It’s less than 50 miles from Çikatovë e Vjeter, the village in Kosovo where the first section of Shame and Money takes place, to Pristina, the capital city. But for the characters at the center of the feature, the two places might as well be on opposite ends of the earth. In the countryside where Visar Morina’s keenly observed drama begins, life has its dependable rhythms and modest rewards for Shaban and Hatixhe, hardworking dairy farmers raising three daughters. Uprooted from their home and their way of life by an act of treachery, they face the harsh economic realities of urban living and must depend on the double-edged sword of assistance from well-to-do relatives.
Morina’s slow-burning third feature, after Babai and Exil, is attuned to every held breath and hopeful, wary or wounded glance of its two leads, Astrit Kabashi and Flonja Kodheli, who deliver performances of exquisite understatement in a story of dwindling hope and mounting tension.
Shame and Money
A slow burner, beautifully played.
On the farm where Shaban (Kabashi) and Hatixhe (Kodheli) live with their extended family, matriarch Nana (a commanding Kumrije Hoxa) sits at the head of the dinner table and also holds the purse strings. She’s the peacekeeper and arbiter when two of her three sons argue or her granddaughters bicker. Whether or not Shaban is literally her middle son, he’s the centrist in temperament — a character trait that will reach its breaking point when he’s struggling to survive in the city.
The family’s grown-up problem child, youngest brother Liridon (Tristan Halilaj), has an aversion to work and an unearned sense of entitlement. As the story opens, he’s in desperate need of a significant sum of money, and has asked his mother to come to his rescue. His brother Agim (Abdinaser Beka), a teacher and married father, has nothing but contempt for him, while brother Shaban and even Nana are willing, if guardedly, to give him another chance. Wasting no time, Liridon double-crosses them in dramatic fashion, sending Shaban and Hatixhe, along with Nana and their young daughters (Aria Shala, Riga Morina, Melika Gashi), to Pristina, where Hatixhe’s married sister lives.

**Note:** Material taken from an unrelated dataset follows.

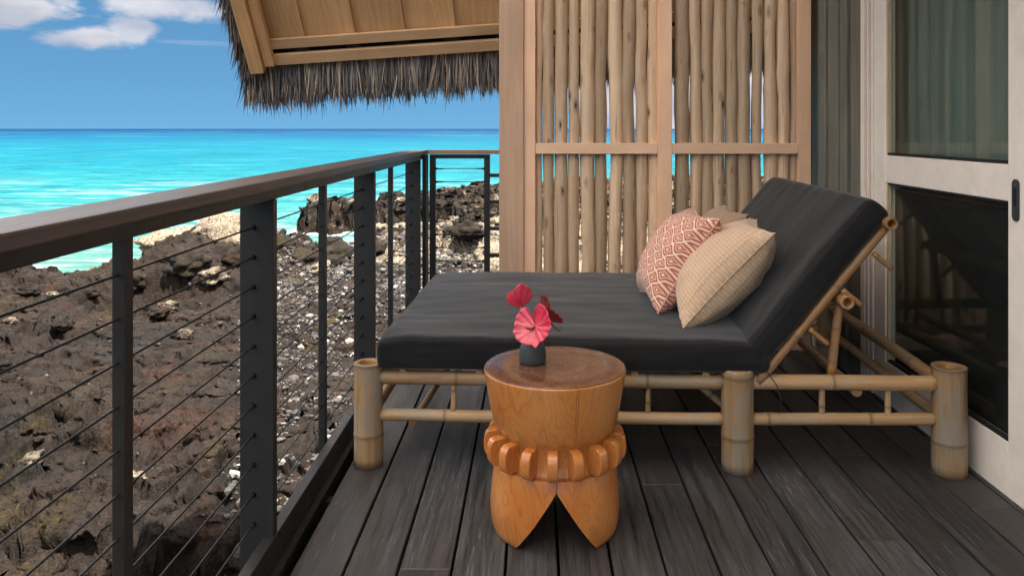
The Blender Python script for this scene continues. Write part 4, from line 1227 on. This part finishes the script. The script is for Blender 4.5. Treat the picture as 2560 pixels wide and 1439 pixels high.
# ------------------------------------------------------------------ bamboo pieces
def bamboo(name, p0, p1, r, m, parent, nodes=(), hollow=False, taper=0.0, wob=.002, seed=0, seg=20, oval=1.0):
    p0, p1 = Vector(p0), Vector(p1); L = (p1 - p0).length
    rs = random.Random(seed + int(L * 1000))
    zs_ = set([0, L])
    k = max(8, int(L / .03))
    for i in range(k + 1): zs_.add(L * i / k)
    nz = [t * L for t in nodes]
    for z in nz:
        for dz in (-.012, -.006, -.003, 0, .003, .006, .012):
            if 0 < z + dz < L: zs_.add(z + dz)
    zs_ = sorted(zs_)
    V = []; node = []; inner = []
    o1 = rs.uniform(0, 50)
    def ring(z, rad, nv_, iv):
        cx = wob * 2 * mn.noise(Vector((o1, z * 3, 0))); cy = wob * 2 * mn.noise(Vector((o1, z * 3, 7)))
        for q in range(seg):
            a = 2 * math.pi * q / seg
            rr = rad * (1 + .03 * mn.noise(Vector((math.cos(a) + o1, math.sin(a), z * 5))))
            V.append((cx + rr * math.cos(a) * oval, cy + rr * math.sin(a), z)); node.append(nv_); inner.append(iv)
    rows = 0
    for z in zs_:
        rr = r * (1 - taper * z / L); nv_ = 0
        for q in nz:
            d = abs(z - q)
            rr += r * (.09 if r < .04 else .035) * math.exp(-(d / .010) ** 2) - r * .05 * math.exp(-(d / .003) ** 2) * (r < .04)
            nv_ = max(nv_, math.exp(-(d / .006) ** 2))
        ring(z, rr, nv_, 0); rows += 1
    F = [tuple(int(v) for v in f) for f in grid_faces(rows, seg, True)]
    rt = r * (1 - taper)
    if hollow:
        st = len(V)
        ring(L + .001, rt * .97, 0, 0); ring(L + .001, rt * .66, 0, .15); ring(L - .006, rt * .62, 0, 1); ring(L - .05 if L > .1 else L * .4, rt * .6, 0, 1)
        b0 = (rows - 1) * seg
        chain = [b0, st, st + seg, st + 2 * seg, st + 3 * seg]
        for a_, b_ in zip(chain[:-1], chain[1:]):
            for q in range(seg): F.append((a_ + q, a_ + (q + 1) % seg, b_ + (q + 1) % seg, b_ + q))
        F.append(tuple(range(st + 3 * seg, st + 4 * seg)))
        F.append(tuple(range(seg))[::-1])
    else:
        F.append(tuple(range(seg))[::-1]); F.append(tuple(range((rows - 1) * seg, rows * seg)))
    me = bpy.data.meshes.new(name); me.from_pydata(V, [], F); me.update()
    smooth(me)
    for p in me.polygons:
        if len(p.vertices) > 4: p.use_smooth = False
    add_attr(me, 'node', node); add_attr(me, 'inner', inner)
    o = link_mesh(name, me, m, parent)
    mt = frame_from_z(p1 - p0).to_4x4(); mt.translation = p0
    o.matrix_local = mt
    return o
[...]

Adelina (Fiona Gllavica) shares a huge white slab of a modernist house with her businessman husband, Alban (Alban Ukaj), and his parents. In stark contrast to Hatixhe’s unadorned sensibility, Adelina comes across as Western European, from her elegant clothing to her fertility treatments. Yet she’s also, in a sense, a tiptoeing interloper. She’s paid a pittance to help her mother-in-law (Teuta Ajdini) take care of her chronically ill, noncommunicative and barely cognizant husband (Selman Lokaj). For a member of the immediate family, it’s a strange setup. Adeline enlists Hatixhe’s help on the caregiving front, a turn of events that Nana observes with disapproval.
Going along to get along, Shaban is so averse to being impolite that he doesn’t ask how much they’ll be paid when Alban hires him and Hatixhe as part-time cleaners at his nightclub. But he does eventually inquire about other work opportunities. “Bring me your CV,” Alban tells the farmer, and later admonishes him for joining the day laborers who congregate on a city street seeking work for cash: “Our neighbor has seen you.” Shaban’s chief response to this and other affronts is silence. It’s his wife who provides a rebuttal, however indirect, when her sister presses the point about how shameful such work is. “Shame is a luxury,” she tells Adelina.
The strained awkwardness of Adelina and Alban’s gestures of generosity underscore the class disparity between the city dwellers and their relatives. A gift from Adelina to her sister (purchased after receiving permission from her husband) has an uneasy, transactional vibe for Hatixhe. With its family friction and its outsiders’ view of a fast-growing city in a young, postwar country, Shame and Money casts a piercing, sorrowful gaze at the ground-level effects of globalization.
The clashes at the core of the superb screenplay, by the helmer and Doruntina Basha, receive trenchant reinforcement in the score. In addition to occasional bursts of folk songs, there are outstanding new compositions by Mario Batkovic that move from a quick, nerve-jangling pulse to a full surge of mournful chords in a late sequence. In that section, set in the streets of Pristina, Morina and DP Janis Mazuch break away from the straightforward intimacy that characterizes much of the film: The camera whirls around a wedding celebration, not far from the statue of Bill Clinton that dominates the area.
As parents determined to maintain a strong front while grappling with mounting pressures, Kabashi and Kodheli are extraordinary. The partnership between Shaban and Hatixhe is fully evident in the way they talk in bed, or when, side by side, they walk past city dwellers at their leisure on restaurant patios to ask for cleaning jobs. Together and separately, they navigate the shocking material requirements of their new home, trying to understand the difference between rent and a security deposit, or the reason for a bank service charge. She grounds him, but the worry on her face intensifies as she feels him slipping into dangerous territory, overcome by a sense of failure as he searches for an honest day’s work. “Things are circling in my head,” Shaban tells his wife. On his farm, he knew that he was where he belonged. In the city, by contrast, he comes to learn his place.